Since he returned to Vancouver in 1998, he has played with Linda McRae, Howard Rix, and a revitalized Furies, with original guitarist/ vocalist Chris Arnett and “new guy” drummer Taylor Nelson-Little (Art Bergmann, Payolas). And since 2018, returns on-and-off to England to play well-received reunion shows with the Pack, this year playing at the famed 100 Club and Rebellion Festival in Blackpool.

 He is also the bassist for the much rootsier band of Jr. Gone Wild alum Graham Brown, appearing on 4  Graham Brown Band albums and touring with him across Canada. 

But there have been tough stretches.
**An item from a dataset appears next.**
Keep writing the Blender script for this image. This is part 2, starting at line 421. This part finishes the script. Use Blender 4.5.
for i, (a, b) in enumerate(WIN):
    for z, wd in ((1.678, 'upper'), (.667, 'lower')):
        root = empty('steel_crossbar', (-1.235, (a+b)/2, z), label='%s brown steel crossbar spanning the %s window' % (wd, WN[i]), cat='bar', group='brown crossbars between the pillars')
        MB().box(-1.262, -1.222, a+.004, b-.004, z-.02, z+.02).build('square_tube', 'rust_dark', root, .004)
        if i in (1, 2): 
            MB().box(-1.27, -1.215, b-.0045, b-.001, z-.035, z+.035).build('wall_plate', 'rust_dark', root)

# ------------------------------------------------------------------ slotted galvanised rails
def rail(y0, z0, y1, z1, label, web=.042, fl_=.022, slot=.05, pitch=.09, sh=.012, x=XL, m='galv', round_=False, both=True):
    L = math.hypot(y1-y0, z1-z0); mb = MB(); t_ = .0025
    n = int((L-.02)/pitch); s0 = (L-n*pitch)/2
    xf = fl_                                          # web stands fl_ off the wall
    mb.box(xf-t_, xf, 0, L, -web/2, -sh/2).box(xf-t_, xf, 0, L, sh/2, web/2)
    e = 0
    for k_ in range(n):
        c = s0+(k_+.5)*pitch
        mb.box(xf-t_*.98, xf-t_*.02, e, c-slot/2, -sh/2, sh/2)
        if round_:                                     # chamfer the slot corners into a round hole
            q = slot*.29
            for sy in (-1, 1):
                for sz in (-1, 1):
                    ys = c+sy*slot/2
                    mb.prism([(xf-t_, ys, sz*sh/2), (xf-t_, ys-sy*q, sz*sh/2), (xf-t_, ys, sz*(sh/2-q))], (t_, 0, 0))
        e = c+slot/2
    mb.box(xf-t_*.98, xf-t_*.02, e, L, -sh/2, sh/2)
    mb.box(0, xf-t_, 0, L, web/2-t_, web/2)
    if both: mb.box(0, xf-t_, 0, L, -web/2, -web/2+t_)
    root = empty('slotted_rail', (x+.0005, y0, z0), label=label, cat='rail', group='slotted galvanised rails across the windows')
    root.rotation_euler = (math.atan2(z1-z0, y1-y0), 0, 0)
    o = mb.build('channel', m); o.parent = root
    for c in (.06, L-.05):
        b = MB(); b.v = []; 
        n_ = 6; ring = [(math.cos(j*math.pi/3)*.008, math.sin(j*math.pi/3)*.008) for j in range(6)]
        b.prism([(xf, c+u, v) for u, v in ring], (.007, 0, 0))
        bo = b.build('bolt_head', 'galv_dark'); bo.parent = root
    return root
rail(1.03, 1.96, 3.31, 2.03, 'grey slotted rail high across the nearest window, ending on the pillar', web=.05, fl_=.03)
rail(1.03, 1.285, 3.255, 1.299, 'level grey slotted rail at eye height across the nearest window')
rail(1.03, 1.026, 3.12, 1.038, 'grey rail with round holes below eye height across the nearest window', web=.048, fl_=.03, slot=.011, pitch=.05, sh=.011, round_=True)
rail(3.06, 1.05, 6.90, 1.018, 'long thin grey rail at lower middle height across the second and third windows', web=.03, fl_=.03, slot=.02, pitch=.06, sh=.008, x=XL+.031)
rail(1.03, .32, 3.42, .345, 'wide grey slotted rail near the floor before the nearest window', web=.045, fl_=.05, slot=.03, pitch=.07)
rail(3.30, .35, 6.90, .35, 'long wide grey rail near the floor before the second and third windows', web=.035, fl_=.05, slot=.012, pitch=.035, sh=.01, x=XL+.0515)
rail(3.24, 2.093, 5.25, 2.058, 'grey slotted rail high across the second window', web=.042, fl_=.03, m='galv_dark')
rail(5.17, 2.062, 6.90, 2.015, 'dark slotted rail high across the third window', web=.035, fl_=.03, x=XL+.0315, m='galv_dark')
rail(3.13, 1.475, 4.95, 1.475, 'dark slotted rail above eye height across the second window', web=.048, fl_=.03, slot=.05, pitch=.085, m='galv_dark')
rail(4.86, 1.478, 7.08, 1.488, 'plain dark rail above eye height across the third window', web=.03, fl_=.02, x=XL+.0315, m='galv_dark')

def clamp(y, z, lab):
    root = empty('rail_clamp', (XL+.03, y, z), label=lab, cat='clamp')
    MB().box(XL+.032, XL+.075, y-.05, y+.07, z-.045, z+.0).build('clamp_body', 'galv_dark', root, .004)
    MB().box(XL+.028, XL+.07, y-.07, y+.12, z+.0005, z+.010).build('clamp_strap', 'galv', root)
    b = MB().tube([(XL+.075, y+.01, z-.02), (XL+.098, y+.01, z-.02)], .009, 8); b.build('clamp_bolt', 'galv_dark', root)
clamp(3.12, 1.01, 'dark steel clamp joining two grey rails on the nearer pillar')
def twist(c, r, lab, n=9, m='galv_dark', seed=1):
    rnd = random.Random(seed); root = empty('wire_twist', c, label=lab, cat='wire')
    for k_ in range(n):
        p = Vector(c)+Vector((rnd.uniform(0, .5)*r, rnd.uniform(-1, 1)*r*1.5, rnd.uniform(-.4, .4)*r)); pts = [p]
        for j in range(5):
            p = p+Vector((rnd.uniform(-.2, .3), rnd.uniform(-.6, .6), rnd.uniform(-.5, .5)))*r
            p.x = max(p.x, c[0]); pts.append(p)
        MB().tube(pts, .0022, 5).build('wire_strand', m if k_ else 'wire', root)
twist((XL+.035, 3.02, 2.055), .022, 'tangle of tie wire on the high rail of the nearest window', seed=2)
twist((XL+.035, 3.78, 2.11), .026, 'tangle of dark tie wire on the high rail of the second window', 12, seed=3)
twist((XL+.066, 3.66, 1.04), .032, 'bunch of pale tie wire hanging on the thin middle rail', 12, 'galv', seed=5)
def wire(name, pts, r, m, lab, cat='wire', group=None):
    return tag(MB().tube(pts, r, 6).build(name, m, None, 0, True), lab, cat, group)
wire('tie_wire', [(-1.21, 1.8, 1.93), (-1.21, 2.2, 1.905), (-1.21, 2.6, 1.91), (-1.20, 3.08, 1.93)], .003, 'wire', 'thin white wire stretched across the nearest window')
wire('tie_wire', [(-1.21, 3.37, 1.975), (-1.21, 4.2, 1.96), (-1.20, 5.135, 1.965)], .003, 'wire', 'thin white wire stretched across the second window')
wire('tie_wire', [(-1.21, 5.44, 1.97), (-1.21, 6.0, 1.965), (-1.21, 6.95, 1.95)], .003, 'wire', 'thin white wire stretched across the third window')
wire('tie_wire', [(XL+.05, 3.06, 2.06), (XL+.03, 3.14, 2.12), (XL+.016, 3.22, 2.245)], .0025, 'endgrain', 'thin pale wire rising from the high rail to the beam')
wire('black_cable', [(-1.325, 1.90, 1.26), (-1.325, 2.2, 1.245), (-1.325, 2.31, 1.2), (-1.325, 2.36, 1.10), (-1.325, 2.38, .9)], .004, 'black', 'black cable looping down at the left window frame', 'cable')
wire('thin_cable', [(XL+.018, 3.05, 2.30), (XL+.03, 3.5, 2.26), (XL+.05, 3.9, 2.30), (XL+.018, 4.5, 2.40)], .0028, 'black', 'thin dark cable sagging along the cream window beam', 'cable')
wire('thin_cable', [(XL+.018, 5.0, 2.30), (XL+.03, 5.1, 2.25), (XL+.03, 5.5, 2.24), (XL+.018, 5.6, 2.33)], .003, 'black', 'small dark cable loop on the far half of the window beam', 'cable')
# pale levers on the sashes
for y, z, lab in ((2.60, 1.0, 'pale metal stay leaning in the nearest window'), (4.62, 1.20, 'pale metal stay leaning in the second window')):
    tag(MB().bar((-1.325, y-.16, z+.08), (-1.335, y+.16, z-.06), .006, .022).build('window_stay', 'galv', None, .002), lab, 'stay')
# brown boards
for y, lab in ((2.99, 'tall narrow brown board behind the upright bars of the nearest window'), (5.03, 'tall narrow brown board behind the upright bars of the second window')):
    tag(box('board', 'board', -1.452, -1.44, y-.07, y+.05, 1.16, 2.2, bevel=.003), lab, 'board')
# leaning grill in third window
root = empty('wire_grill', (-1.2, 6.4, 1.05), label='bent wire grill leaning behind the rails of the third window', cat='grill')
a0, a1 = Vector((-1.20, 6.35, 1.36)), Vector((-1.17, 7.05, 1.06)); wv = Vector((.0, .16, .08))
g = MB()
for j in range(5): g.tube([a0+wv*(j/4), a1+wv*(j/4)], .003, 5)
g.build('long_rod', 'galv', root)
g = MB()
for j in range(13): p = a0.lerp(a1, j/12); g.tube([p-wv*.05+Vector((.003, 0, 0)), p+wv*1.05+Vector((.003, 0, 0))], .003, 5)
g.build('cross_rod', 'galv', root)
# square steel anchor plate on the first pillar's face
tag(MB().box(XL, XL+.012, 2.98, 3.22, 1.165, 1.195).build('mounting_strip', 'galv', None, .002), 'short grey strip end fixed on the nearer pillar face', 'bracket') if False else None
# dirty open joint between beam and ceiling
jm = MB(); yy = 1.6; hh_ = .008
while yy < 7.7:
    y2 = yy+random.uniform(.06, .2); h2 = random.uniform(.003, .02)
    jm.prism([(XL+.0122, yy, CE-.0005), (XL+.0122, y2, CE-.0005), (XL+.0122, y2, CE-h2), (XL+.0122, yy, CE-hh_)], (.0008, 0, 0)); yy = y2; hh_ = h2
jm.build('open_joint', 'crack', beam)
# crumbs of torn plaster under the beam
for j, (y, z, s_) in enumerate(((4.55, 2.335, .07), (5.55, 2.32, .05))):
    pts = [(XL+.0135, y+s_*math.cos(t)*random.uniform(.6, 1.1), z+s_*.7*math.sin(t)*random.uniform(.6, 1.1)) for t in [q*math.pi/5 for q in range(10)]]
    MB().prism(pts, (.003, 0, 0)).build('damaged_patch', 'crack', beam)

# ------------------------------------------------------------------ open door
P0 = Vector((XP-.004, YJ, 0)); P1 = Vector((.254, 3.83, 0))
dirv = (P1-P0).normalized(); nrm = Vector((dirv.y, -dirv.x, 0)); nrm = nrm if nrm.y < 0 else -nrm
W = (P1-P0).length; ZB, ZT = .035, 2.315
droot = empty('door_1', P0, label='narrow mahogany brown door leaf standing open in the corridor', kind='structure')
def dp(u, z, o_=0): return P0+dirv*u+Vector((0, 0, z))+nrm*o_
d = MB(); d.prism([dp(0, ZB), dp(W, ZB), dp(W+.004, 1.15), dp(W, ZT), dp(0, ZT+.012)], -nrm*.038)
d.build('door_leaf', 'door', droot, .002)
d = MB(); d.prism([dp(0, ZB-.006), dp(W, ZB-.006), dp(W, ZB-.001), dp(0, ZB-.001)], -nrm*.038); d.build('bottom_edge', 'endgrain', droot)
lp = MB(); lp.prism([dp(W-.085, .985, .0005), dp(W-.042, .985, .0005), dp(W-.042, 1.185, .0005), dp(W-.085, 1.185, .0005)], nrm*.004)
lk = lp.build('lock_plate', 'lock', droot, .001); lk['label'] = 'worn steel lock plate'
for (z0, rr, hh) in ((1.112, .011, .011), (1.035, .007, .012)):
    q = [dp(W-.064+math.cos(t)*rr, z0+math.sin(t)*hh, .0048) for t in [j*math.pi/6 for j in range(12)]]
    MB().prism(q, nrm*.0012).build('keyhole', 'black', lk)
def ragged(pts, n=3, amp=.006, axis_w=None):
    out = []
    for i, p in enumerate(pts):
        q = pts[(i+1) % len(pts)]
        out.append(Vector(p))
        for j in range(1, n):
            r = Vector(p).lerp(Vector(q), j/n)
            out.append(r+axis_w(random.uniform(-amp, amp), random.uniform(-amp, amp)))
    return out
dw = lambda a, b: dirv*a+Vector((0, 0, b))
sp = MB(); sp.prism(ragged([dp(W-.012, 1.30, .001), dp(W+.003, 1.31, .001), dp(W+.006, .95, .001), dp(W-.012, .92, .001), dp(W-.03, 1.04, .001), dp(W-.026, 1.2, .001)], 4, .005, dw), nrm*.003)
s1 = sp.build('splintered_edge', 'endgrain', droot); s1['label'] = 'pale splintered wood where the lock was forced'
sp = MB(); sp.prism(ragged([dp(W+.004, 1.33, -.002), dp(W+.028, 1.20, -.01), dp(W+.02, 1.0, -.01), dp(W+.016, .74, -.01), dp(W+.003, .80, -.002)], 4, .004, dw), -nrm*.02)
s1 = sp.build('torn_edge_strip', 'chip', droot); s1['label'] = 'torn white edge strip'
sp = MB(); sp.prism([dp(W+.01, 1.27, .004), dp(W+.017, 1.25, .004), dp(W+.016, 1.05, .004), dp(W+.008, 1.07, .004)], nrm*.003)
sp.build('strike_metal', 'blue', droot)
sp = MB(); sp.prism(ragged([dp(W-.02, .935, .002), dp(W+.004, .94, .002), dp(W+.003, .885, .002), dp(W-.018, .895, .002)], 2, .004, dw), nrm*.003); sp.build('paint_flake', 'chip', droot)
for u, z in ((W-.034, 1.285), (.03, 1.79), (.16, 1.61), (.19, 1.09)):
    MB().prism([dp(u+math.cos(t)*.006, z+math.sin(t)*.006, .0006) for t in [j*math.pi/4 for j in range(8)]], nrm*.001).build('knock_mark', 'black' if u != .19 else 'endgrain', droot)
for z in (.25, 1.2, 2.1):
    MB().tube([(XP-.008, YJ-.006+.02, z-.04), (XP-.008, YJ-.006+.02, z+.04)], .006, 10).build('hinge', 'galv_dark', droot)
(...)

In 2017, Werner separated from his wife of 38 years, living in the basement of their shared home through “five years of grief.”  This hibernation was the origin of his current project, Sudden Darts, with the bulk of the songs of his new album, Oh Yeah!, written between 2017 and 2024. 

Musically a fusion of all of Werner’s loves, from UK psychedelia, garage  through to punk, with some country and roots-rock, Sudden Darts is named for an eccentric practice of his late brother’s, wherein Simon would approach you, declare “sudden darts,” and start stabbing you in the chest with his extended index fingers. 

Songs on Sudden Darts' self-titled 12-song debut include “Cabin Fever,” wherein a guy and gal living off the grid break up, leaving the singer alone in the wilderness; “Falling Apart,” about someone who “loses their job, partner, and home and hits the skids;” “Strange New World,” Werner’s commentary on the current state of things; “Rabbit Hole,” about the risk of getting “caught up in mazes, being overwhelmed and losing our sense of reality;” and “Stop and Smell the Roses,” which sees Werner chastening himself for his post-breakup glumness: "I was so busy feeling sorry for myself, I realized I had to stop and count my blessings." The album culminates in “Test Drive,” of which Werner says, “You don’t get a guidebook on how to live life, so get out there and don’t be afraid to take risks.”

With a new romance with his partner Rebecca, a new band, and his work as singer songwriter and bandleader in his 50+ year career, Werner is following his own advice.